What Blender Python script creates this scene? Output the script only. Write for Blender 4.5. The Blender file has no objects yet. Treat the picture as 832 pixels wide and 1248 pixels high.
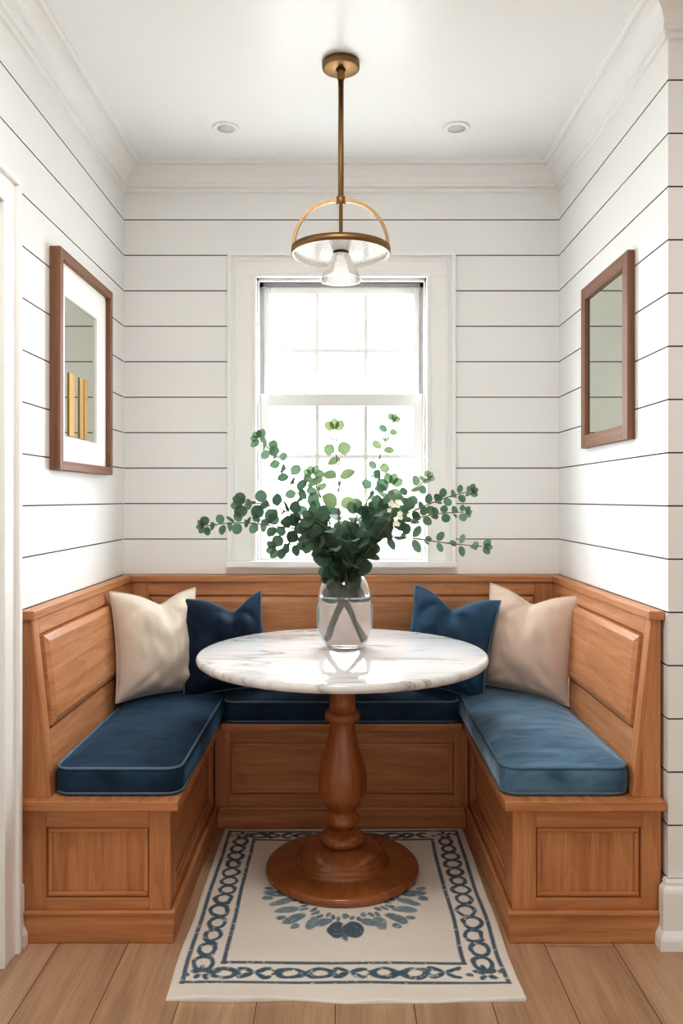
import bpy, bmesh, math, random
import numpy as np
from mathutils import Vector, Matrix, noise as mnoise

random.seed(7)
C = bpy.context.scene.collection
PI = math.pi

# ------------------------------------------------------------------ helpers
def lin(r, g, b):
    f = lambda c: (c / 255 / 12.92) if c / 255 <= .04045 else ((c / 255 + .055) / 1.055) ** 2.4
    return (f(r), f(g), f(b), 1)

class MB:
    """collects faces (with uv and a material slot each) for ONE mesh object"""
    def __init__(s): s.v, s.f, s.uv, s.m, s.sm = [], [], [], [], []
    def face(s, pts, uvs=None, mi=0, smooth=False):
        i = len(s.v); s.v += [tuple(p) for p in pts]
        s.f.append(tuple(range(i, i + len(pts)))); s.uv.append(uvs or [(0, 0)] * len(pts)); s.m.append(mi); s.sm.append(smooth)
    def obox(s, O, U, V, N, u0, u1, v0, v1, n0, n1, grain='u', mi=0):
        """oriented box; grain runs along u, v or n"""
        O, U, V, N = map(Vector, (O, U, V, N))
        ro, rv = random.uniform(0, 40), random.uniform(0, 40)
        g = {'u': 0, 'v': 1, 'n': 2}[grain]
        idx = len(s.v); cs = []
        for a in (u0, u1):
            for b in (v0, v1):
                for c in (n0, n1):
                    s.v.append(tuple(O + U * a + V * b + N * c)); cs.append((a, b, c))
        quads = [(0, 1, 3, 2, 0), (4, 6, 7, 5, 0), (0, 4, 5, 1, 1), (2, 3, 7, 6, 1), (0, 2, 6, 4, 2), (1, 5, 7, 3, 2)]
        flip = U.cross(V).dot(N) < 0
        for q in quads:
            ids, ax = list(q[:4]), q[4]
            if flip: ids.reverse()
            other = [k for k in range(3) if k != g and k != ax]
            o = other[0] if other else (g + 1) % 3
            if ax == g:
                rest = [k for k in range(3) if k != g]
                uv = [(cs[i][rest[0]] + ro, cs[i][rest[1]] + rv) for i in ids]
            else:
                uv = [(cs[i][g] + ro, cs[i][o] + rv) for i in ids]
            s.f.append(tuple(idx + i for i in ids)); s.uv.append(uv); s.m.append(mi); s.sm.append(False)
    def box(s, x0, x1, y0, y1, z0, z1, grain='u', mi=0):
        s.obox((0, 0, 0), (1, 0, 0), (0, 1, 0), (0, 0, 1), x0, x1, y0, y1, z0, z1, grain, mi)
    def frustum(s, O, U, V, N, u0, u1, v0, v1, n0, n1, ins, grain='u', mi=0):
        """raised or sunk field with sloping edges"""
        O, U, V, N = map(Vector, (O, U, V, N)); ro = random.uniform(0, 40)
        P = lambda a, b, c: O + U * a + V * b + N * c
        lo = [(u0, v0), (u1, v0), (u1, v1), (u0, v1)]
        hi = [(u0 + ins, v0 + ins), (u1 - ins, v0 + ins), (u1 - ins, v1 - ins), (u0 + ins, v1 - ins)]
        uvf = (lambda a, b: (a + ro, b)) if grain == 'u' else (lambda a, b: (b + ro, a))
        flip = U.cross(V).dot(N) < 0
        def add(q):
            q = list(q)
            if flip: q.reverse()
            s.face([P(*k) for k in q], [uvf(k[0], k[1]) for k in q], mi)
        add([(a, b, n1) for a, b in hi])
        for i in range(4):
            j = (i + 1) % 4
            add([(*lo[i], n0), (*lo[j], n0), (*hi[j], n1), (*hi[i], n1)])
    def prism(s, poly, axis, a0, a1, mi=0, grain=True):
        """extrude a 2D polygon: axis 'y' takes (x,z), 'x' takes (y,z), 'z' takes (x,y)"""
        P = {'y': lambda p, a: (p[0], a, p[1]), 'x': lambda p, a: (a, p[0], p[1]), 'z': lambda p, a: (p[0], p[1], a)}[axis]
        ro = random.uniform(0, 30)
        n = len(poly)
        area = sum(poly[i][0] * poly[(i + 1) % n][1] - poly[(i + 1) % n][0] * poly[i][1] for i in range(n))
        if area < 0: poly = poly[::-1]
        e0 = [P(p, a0) for p in poly]; e1 = [P(p, a1) for p in poly]
        rev = axis == 'y'
        A, B = (e0, e1[::-1]) if rev else (e0[::-1], e1)
        pa, pb = (poly, poly[::-1]) if rev else (poly[::-1], poly)
        s.face(A, [(p[1] + ro, p[0]) for p in pa], mi); s.face(B, [(p[1] + ro, p[0]) for p in pb], mi)
        d = 0
        for i in range(n):
            j = (i + 1) % n
            L = math.dist(poly[i], poly[j])
            q = [e0[i], e0[j], e1[j], e1[i]]; uv = [(a0 + ro, d), (a0 + ro, d + L), (a1 + ro, d + L), (a1 + ro, d)]
            if rev: q.reverse(); uv.reverse()
            s.face(q, uv, mi); d += L
    def lathe(s, prof, c=(0, 0, 0), n=48, mi=0, smooth=True, rx=1, ry=1):
        """prof: (r, z) from bottom to top on the outside (closed loops allowed)"""
        c = Vector(c); idx = len(s.v); ro = random.uniform(0, 30)
        ring = []
        for r, z in prof:
            if r < 1e-6:
                ring.append([len(s.v)]); s.v.append((c.x, c.y, c.z + z))
            else:
                ring.append(list(range(len(s.v), len(s.v) + n)))
                for k in range(n):
                    a = 2 * PI * k / n
                    s.v.append((c.x + r * rx * math.cos(a), c.y + r * ry * math.sin(a), c.z + z))
        d = 0
        for i in range(len(prof) - 1):
            A, B = ring[i], ring[i + 1]
            L = math.dist(prof[i], prof[i + 1])
            for k in range(n):
                k2 = (k + 1) % n
                u0, u1 = k / n * .4, (k + 1) / n * .4
                if len(A) == 1 and len(B) == 1: continue
                if len(A) == 1: f = (A[0], B[k2], B[k]); uv = [(d + ro, u0), (d + L + ro, u1), (d + L + ro, u0)]
                elif len(B) == 1: f = (A[k], A[k2], B[0]); uv = [(d + ro, u0), (d + ro, u1), (d + L + ro, u0)]
                else: f = (A[k], A[k2], B[k2], B[k]); uv = [(d + ro, u0), (d + ro, u1), (d + L + ro, u1), (d + L + ro, u0)]
                s.f.append(f); s.uv.append(uv); s.m.append(mi); s.sm.append(smooth)
            d += L
    def tube(s, pts, r, n=8, closed=False, mi=0, cap=True):
        pts = [Vector(p) for p in pts]; N = len(pts)
        rad = r if hasattr(r, '__len__') else [r] * N
        ref = None; rings = []
        for i, p in enumerate(pts):
            a = pts[(i - 1) % N] if (closed or i > 0) else p
            b = pts[(i + 1) % N] if (closed or i < N - 1) else p
            t = (b - a)
            t = t.normalized() if t.length > 1e-9 else Vector((0, 0, 1))
            if ref is None:
                ref = t.orthogonal().normalized()
            ref = (ref - t * ref.dot(t))
            ref = ref.normalized() if ref.length > 1e-6 else t.orthogonal().normalized()
            bi = t.cross(ref)
            rings.append(list(range(len(s.v), len(s.v) + n)))
            for k in range(n):
                an = 2 * PI * k / n
                s.v.append(tuple(p + (ref * math.cos(an) + bi * math.sin(an)) * rad[i]))
        for i in range(N if closed else N - 1):
            A, B = rings[i], rings[(i + 1) % N]
            for k in range(n):
                k2 = (k + 1) % n
                s.f.append((A[k], A[k2], B[k2], B[k])); s.uv.append([(i * .01, k / n), (i * .01, (k + 1) / n), (i * .01 + .01, (k + 1) / n), (i * .01 + .01, k / n)])
                s.m.append(mi); s.sm.append(True)
        if cap and not closed:
            s.f.append(tuple(rings[0][::-1])); s.uv.append([(0, 0)] * n); s.m.append(mi); s.sm.append(False)
            s.f.append(tuple(rings[-1])); s.uv.append([(0, 0)] * n); s.m.append(mi); s.sm.append(False)
    def build(s, name, mats, parent=None, origin=(0, 0, 0), bevel=0, seg=2, merge=0):
        me = bpy.data.meshes.new(name)
        O = Vector(origin)
        me.from_pydata([tuple(Vector(v) - O) for v in s.v], [], s.f)
        for m in (mats if isinstance(mats, (list, tuple)) else [mats]): me.materials.append(m)
        uvl = me.uv_layers.new(name='UVMap')
        flat = [c for f in s.uv for uv in f for c in uv]
        uvl.data.foreach_set('uv', flat)
        me.polygons.foreach_set('material_index', s.m)
        me.polygons.foreach_set('use_smooth', s.sm)
        if merge:
            bm = bmesh.new(); bm.from_mesh(me); bmesh.ops.remove_doubles(bm, verts=bm.verts, dist=merge); bm.to_mesh(me); bm.free()
        o = bpy.data.objects.new(name, me); C.objects.link(o)
        o.location = O
        if parent:
            o.parent = parent; o.location = O - world_loc(parent)
        if bevel:
            md = o.modifiers.new('soft_edges', 'BEVEL'); md.width = bevel; md.segments = seg; md.limit_method = 'ANGLE'; md.angle_limit = math.radians(25)
        return o

def world_loc(o):
    l = Vector((0, 0, 0))
    while o: l += o.location; o = o.parent
    return l

def tag(o, label=None, cat=None, group=None, kind=None):
    if label: o['label'] = label
    if cat: o['category'] = cat
    if group: o['group'] = group
    if kind: o['kind'] = kind
    return o

def thing(name, loc, label, cat, group=None):
    o = bpy.data.objects.new(name, None); C.objects.link(o); o.location = loc; o.empty_display_size = .05
    return tag(o, label, cat, group)

def struct(name, loc=(0, 0, 0)):
    o = bpy.data.objects.new(name, None); C.objects.link(o); o.location = loc; o['kind'] = 'structure'
    return o

# ------------------------------------------------------------------ materials
def mat(name):
    m = bpy.data.materials.new(name); m.use_nodes = True
    nt = m.node_tree; b = nt.nodes['Principled BSDF']
    return m, nt, b, lambda t: nt.nodes.new(t), nt.links.new

def simple(name, col, rough=.5, metal=0, spec=.5, bump=0, bscale=200, sheen=0, sheencol=None):
    m, nt, b, N, L = mat(name)
    b.inputs['Base Color'].default_value = col; b.inputs['Roughness'].default_value = rough
    b.inputs['Metallic'].default_value = metal; b.inputs['Specular IOR Level'].default_value = spec
    if sheen:
        b.inputs['Sheen Weight'].default_value = sheen; b.inputs['Sheen Roughness'].default_value = .35
        if sheencol: b.inputs['Sheen Tint'].default_value = sheencol
    if bump:
        t = N('ShaderNodeTexNoise'); t.inputs['Scale'].default_value = bscale; t.inputs['Detail'].default_value = 4
        co = N('ShaderNodeTexCoord'); L(co.outputs['Object'], t.inputs['Vector'])
        bp = N('ShaderNodeBump'); bp.inputs['Strength'].default_value = bump; bp.inputs['Distance'].default_value = .002
        L(t.outputs['Fac'], bp.inputs['Height']); L(bp.outputs['Normal'], b.inputs['Normal'])
    return m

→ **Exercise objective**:
Copy out every line of the listing that includes the string "objects".

→ **Task solution**:
What Blender Python script creates this scene? Output the script only. Write for Blender 4.5. The Blender file has no objects yet. Treat the picture as 832 pixels wide and 1248 pixels high.
        o = bpy.data.objects.new(name, me); C.objects.link(o)
    o = bpy.data.objects.new(name, None); C.objects.link(o); o.location = loc; o.empty_display_size = .05
    o = bpy.data.objects.new(name, None); C.objects.link(o); o.location = loc; o['kind'] = 'structure'